### Work to complete
Look through the lines below and extract any with the word "script".

### Data for this exercise

• • • •

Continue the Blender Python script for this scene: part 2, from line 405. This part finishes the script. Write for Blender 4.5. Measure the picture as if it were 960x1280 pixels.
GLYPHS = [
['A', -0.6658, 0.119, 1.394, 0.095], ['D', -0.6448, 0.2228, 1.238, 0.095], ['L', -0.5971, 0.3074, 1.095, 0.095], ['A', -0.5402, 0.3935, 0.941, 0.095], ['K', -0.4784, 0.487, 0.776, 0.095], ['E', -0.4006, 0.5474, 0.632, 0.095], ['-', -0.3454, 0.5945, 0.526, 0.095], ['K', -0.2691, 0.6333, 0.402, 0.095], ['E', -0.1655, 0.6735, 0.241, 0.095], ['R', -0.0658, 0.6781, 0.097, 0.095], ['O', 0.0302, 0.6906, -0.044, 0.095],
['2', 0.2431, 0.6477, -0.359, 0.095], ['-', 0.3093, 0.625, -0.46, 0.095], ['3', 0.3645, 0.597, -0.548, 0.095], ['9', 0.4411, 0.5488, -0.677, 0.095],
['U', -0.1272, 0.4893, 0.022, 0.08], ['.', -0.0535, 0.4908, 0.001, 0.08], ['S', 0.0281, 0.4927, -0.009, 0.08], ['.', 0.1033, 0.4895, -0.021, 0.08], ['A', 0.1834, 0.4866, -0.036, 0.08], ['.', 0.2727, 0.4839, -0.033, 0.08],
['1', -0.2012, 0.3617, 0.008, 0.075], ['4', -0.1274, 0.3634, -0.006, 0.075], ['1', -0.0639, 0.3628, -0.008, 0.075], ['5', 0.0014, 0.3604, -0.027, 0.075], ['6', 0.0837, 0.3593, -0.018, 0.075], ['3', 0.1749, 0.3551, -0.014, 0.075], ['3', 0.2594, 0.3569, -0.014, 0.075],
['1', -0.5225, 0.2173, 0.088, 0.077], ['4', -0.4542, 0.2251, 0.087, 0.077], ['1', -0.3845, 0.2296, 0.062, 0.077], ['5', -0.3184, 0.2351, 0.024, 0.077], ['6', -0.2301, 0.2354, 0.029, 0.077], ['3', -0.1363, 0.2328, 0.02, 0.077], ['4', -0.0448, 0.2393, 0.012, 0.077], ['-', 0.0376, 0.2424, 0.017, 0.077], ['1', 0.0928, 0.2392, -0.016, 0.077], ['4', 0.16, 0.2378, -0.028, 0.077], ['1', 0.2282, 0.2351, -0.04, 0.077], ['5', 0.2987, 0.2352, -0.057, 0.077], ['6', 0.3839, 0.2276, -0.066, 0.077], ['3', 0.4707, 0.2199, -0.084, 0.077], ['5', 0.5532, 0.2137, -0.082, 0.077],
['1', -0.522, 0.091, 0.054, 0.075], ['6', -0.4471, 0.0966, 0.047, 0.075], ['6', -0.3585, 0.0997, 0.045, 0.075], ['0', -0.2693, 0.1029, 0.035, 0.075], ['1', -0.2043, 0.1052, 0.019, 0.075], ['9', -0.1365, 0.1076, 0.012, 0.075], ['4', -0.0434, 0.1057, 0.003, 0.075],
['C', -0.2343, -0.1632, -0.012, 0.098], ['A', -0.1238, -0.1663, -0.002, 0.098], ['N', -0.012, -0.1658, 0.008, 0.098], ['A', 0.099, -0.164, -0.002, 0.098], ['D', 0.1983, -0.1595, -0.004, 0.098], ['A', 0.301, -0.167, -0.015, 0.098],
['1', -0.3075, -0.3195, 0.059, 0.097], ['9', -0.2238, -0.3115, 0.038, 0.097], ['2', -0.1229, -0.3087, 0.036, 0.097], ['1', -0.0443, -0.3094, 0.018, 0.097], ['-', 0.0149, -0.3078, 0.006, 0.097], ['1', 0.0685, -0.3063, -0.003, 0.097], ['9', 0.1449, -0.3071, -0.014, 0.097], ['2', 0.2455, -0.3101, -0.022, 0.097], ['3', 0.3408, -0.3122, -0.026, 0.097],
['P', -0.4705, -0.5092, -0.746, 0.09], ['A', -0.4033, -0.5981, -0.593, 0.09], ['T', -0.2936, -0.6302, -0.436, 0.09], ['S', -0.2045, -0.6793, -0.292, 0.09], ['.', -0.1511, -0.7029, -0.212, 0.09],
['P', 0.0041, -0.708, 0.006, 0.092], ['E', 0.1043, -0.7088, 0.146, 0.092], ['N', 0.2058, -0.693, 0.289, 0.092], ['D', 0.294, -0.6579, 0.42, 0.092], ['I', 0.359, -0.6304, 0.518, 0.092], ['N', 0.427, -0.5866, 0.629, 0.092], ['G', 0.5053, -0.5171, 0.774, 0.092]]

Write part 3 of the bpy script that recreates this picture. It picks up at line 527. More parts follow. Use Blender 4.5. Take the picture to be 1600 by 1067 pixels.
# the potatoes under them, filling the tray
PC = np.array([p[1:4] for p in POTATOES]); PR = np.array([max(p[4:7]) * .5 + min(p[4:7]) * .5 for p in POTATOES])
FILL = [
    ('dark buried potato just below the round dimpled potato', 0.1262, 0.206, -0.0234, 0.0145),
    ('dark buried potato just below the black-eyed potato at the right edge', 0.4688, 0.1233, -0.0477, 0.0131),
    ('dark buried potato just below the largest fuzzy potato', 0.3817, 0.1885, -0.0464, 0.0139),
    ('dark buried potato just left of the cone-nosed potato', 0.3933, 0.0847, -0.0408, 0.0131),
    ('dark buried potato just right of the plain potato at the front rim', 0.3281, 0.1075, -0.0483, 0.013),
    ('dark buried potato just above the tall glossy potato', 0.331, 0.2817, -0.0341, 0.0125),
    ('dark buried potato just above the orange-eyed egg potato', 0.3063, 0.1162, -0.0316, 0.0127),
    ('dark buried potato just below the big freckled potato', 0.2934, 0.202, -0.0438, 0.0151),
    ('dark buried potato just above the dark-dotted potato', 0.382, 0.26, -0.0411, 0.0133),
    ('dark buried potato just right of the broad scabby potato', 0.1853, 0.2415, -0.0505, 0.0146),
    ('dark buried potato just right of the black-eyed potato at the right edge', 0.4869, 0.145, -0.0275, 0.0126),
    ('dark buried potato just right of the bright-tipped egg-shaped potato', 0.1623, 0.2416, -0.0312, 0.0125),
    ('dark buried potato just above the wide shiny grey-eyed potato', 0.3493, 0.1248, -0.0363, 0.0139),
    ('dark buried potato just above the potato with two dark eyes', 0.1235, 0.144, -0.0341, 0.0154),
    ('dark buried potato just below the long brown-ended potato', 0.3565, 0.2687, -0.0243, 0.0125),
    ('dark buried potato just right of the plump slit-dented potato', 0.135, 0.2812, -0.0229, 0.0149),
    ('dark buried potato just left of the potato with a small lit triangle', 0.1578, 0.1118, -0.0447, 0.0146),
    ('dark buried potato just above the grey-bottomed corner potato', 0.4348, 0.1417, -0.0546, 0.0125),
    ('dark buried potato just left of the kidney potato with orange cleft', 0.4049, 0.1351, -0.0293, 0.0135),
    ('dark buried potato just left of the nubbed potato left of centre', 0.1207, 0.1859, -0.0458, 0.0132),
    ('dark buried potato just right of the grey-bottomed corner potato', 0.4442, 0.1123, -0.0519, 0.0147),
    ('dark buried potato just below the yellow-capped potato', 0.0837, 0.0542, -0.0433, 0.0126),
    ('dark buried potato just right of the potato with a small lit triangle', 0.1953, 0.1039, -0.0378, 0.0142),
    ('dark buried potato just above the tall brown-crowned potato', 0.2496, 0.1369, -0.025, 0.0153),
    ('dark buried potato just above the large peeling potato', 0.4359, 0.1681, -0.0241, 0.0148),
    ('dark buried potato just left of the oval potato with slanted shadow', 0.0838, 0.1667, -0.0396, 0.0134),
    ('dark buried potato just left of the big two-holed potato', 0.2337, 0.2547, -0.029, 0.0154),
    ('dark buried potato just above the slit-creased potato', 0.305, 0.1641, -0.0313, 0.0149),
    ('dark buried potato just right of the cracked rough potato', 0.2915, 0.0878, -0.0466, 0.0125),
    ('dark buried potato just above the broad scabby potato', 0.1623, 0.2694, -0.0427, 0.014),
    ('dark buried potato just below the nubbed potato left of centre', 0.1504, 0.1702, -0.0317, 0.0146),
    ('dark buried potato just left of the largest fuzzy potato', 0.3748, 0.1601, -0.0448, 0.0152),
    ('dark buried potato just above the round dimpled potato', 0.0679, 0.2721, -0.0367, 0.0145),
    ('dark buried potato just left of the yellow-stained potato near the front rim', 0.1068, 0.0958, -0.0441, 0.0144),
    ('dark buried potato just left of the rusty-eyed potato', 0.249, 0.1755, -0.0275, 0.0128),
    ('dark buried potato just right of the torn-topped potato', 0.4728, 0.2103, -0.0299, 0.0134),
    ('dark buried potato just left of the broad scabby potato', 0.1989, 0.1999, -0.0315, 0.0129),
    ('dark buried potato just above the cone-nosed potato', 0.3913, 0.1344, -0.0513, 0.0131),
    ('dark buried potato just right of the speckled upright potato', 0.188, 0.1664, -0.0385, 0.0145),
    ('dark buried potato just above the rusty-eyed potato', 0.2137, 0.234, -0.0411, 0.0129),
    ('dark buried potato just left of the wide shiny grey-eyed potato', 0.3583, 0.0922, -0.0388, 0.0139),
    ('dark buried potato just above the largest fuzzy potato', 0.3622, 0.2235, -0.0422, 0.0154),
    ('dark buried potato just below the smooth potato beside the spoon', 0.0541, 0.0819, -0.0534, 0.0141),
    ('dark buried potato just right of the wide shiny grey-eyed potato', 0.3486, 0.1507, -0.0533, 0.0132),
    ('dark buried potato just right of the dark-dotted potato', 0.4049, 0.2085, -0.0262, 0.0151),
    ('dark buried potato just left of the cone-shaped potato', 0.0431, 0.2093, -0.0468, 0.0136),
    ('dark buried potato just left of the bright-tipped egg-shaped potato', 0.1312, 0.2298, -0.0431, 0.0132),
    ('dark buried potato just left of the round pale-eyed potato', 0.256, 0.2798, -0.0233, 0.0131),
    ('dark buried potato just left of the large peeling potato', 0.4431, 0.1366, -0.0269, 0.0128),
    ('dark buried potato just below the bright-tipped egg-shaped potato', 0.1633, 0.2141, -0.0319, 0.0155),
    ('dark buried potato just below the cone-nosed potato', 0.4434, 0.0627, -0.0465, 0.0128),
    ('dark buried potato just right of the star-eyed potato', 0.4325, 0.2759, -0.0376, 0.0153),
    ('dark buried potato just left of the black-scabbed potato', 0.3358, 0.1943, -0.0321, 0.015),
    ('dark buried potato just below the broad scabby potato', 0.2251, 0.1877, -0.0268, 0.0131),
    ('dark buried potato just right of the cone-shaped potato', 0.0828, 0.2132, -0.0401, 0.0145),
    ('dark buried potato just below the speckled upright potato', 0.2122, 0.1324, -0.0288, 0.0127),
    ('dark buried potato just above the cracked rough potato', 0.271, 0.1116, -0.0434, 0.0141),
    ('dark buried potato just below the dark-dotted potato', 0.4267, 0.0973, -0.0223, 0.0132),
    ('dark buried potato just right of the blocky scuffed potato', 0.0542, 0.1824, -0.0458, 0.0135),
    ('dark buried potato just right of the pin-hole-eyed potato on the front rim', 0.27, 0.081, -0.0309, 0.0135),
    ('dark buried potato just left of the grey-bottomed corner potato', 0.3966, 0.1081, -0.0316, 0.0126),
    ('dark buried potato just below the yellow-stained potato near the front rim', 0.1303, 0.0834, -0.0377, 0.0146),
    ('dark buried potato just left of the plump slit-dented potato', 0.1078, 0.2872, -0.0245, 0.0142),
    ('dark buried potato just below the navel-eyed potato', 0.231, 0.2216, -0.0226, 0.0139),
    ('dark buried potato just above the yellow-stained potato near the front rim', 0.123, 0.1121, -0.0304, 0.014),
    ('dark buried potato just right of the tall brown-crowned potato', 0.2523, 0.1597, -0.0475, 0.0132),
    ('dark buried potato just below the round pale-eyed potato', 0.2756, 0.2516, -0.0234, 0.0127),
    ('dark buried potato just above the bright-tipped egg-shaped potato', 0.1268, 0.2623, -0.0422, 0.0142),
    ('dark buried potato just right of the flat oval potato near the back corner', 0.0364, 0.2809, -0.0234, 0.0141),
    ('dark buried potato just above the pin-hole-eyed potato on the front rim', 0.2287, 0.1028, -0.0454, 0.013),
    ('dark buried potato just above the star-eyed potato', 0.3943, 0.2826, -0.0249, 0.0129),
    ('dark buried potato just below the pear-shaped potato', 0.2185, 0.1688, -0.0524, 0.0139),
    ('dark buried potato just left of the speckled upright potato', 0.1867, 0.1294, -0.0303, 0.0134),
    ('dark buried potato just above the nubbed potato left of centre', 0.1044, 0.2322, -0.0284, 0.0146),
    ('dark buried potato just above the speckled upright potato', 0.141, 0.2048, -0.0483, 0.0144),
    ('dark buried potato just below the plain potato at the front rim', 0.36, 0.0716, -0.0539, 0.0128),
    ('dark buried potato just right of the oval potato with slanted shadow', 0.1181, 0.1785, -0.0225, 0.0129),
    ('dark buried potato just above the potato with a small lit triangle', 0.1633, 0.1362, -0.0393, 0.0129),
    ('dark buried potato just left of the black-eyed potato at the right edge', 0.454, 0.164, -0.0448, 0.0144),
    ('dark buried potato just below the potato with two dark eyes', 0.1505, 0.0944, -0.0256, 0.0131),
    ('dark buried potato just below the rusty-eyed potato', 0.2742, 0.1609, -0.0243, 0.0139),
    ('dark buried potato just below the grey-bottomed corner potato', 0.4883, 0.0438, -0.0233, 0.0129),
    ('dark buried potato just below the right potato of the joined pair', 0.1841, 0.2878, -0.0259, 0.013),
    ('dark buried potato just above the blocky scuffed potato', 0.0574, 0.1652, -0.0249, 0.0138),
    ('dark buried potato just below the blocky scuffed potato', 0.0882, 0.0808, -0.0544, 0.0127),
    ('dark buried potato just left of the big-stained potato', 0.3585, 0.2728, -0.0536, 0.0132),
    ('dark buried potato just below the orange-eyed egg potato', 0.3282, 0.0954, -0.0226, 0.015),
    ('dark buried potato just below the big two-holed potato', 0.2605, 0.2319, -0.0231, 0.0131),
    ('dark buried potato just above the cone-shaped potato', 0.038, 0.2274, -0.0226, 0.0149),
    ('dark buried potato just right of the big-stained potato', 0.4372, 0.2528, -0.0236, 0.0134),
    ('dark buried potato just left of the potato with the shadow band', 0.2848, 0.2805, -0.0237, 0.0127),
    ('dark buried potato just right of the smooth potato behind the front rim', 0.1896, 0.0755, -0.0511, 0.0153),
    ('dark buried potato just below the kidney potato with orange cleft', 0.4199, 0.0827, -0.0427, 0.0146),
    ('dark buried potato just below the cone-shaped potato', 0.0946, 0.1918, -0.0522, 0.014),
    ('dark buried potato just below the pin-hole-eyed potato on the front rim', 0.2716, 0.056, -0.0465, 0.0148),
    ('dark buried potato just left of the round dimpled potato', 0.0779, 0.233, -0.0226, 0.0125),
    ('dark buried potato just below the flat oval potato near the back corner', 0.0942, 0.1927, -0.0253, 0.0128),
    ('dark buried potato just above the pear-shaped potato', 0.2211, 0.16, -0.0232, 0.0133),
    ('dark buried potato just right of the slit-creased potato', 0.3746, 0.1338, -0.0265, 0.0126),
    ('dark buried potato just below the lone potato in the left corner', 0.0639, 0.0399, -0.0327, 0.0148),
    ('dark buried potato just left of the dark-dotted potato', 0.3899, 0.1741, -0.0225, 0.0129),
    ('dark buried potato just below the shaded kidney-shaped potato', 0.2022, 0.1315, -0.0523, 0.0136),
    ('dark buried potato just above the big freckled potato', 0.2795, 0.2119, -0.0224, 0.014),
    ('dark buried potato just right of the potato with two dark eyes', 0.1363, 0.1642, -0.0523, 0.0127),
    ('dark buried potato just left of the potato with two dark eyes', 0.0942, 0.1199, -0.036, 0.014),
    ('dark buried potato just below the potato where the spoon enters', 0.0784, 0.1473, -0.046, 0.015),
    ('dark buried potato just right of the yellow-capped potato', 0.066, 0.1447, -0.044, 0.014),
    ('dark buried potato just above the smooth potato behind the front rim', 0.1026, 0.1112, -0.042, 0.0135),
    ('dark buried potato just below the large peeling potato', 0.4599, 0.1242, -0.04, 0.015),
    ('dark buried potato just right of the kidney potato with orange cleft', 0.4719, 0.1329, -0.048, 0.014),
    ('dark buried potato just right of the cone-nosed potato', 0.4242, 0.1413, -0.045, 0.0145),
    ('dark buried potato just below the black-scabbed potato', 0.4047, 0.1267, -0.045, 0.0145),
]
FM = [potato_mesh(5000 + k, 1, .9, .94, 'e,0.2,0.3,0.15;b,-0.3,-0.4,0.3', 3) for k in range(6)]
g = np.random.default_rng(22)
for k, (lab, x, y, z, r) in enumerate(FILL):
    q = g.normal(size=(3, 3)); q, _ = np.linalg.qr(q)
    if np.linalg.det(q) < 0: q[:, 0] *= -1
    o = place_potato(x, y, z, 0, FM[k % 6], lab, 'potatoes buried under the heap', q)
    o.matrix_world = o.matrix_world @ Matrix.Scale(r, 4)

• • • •

### Response to this task
Continue the Blender Python script for this scene: part 2, from line 405. This part finishes the script. Write for Blender 4.5. Measure the picture as if it were 960x1280 pixels.
Write part 3 of the bpy script that recreates this picture. It picks up at line 527. More parts follow. Use Blender 4.5. Take the picture to be 1600 by 1067 pixels.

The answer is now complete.